News & Events


Retail Energy Suppliers Operate Within Strict State Regulations, Contrary to ‘Deregulated’ Labeling

By Rich Spilky

Ivan Penn, a reporter at The New York Times, wrote an article entitled, “Why Are Energy Prices So High? Some Experts Blame Deregulation.” [1] In this article, the author is critical of what he refers to as ‘deregulated’ power markets. He states that “Average retail electricity costs in the 35 states that have partly or entirely broken apart the generation, transmission and retail distribution of energy into separate businesses have risen faster than rates in the 15 states that have not ‘deregulated.’”

The term ‘deregulated’ is commonly misused when referring to states and jurisdictions that allow retail power competition. Simply stated, the word ‘deregulated’ does not accurately describe a marketplace where customers have a choice to select their own power supplier.

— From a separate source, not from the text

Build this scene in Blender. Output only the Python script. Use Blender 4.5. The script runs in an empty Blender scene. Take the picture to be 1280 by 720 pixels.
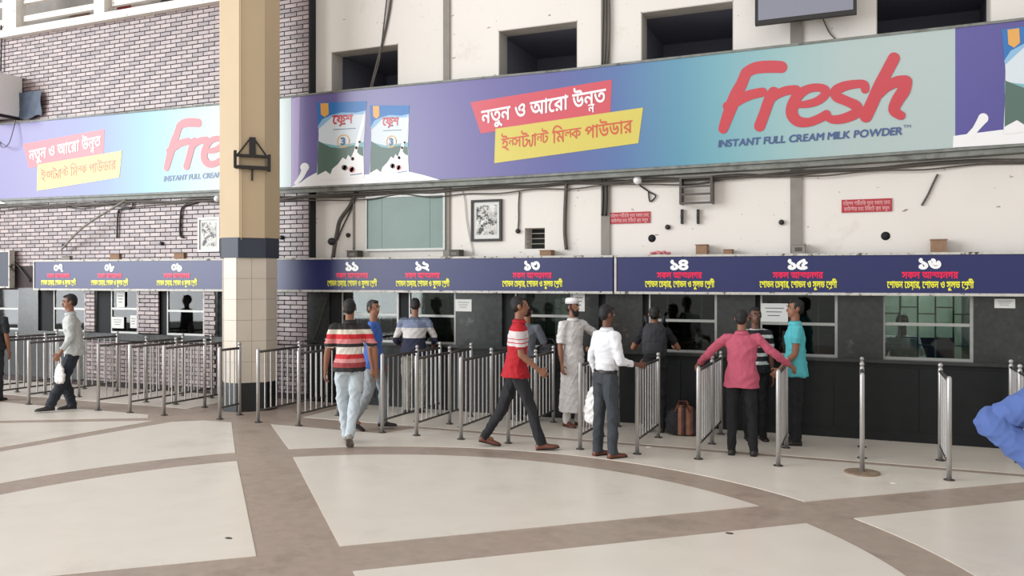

Support for this argument is well stated by University of Colorado Denver Professor Lynn Kiesling, who wrote a follow-up response to Penn’s article entitled, “The New York Times on Electricity Pricing – Electric systems are complicated. They aren’t deregulated.” [2] Professor Kiesling explains, “In every state that restructured its electricity regulation, restructuring involved a move away from a fully vertically-integrated cost-based regulatory and utility model to a hybrid system. Calling the diverse set of policy and regulatory changes that took place [in the restructured states] as‘deregulation’ is neither accurate nor useful.”

The Retail Energy Supply Association (RESA) fully agrees with Professor Kiesling’s position and her use of the term ‘restructured’ when describing a market that allows choice. Today, there are only 14 states/jurisdictions that have established retail power competition in the U.S., and each one has its own set of rules and regulations that competitive energy suppliers must follow when communicating with and serving customers in those markets. Far from operating without regulations, retail suppliers have a stringent set of parameters that each state commission mandates that they must work within and follow to do business within the state. These rules can range from enrollment procedures of customers to how suppliers must communicate with and invoice a customer, as well as many state-specific reporting requirements and supplier training requirements.

Each individual state in which a retail energy supplier operates is highly regulated. In fact, these 14 competitive power supply markets have established business practices and guidelines that protect consumers while providing a variety of products to choose from that meet their individual needs.

Meanwhile, there are several other explanatory terms that would be more accurate to describe a retail power marketplace that fosters competition and allows customers to choose their retail supplier; Among these are:

● A retail power market that “Enables Competition”. This mean that there is competition between many retail suppliers to win the business of the retail customer;

● A “Restructured” retail power market. This means that the generation assets have been moved out from the rate base of the utility and into a competitive business environment; and

● A retail power market that “Allows Choice of Supplier.” This means that customers have a choice of which retail supplier provides their supply and other services.

RESA also believes Penn might have improperly conflated wholesale competition and retail competition, which may have caused his calculations and conclusions about the value that competitive power supply markets have demonstrated to be erroneous. Words and their meanings are important. Consequently, when Penn includes states such as California or other vertically integrated states in his “deregulated” grouping, the numbers and conclusions he presents become distorted. In fact, contrary to Penn’s conclusions, the difference in weighted-average prices between the 14 restructured states/jurisdictions and the remaining vertically integrated states has narrowed considerably from 3.1₵ per kWh in 2008, to 0.42₵ per kWh, according to recent EIA data. This represents an increase of 21.1% in cost for all customers since 2008 for the vertically integrated states, while the customers in the 14 competitive states/jurisdictions have observed a decrease of 7.4% in costs over this same time frame. [3]  Clearly the competitive power supply markets are doing something right!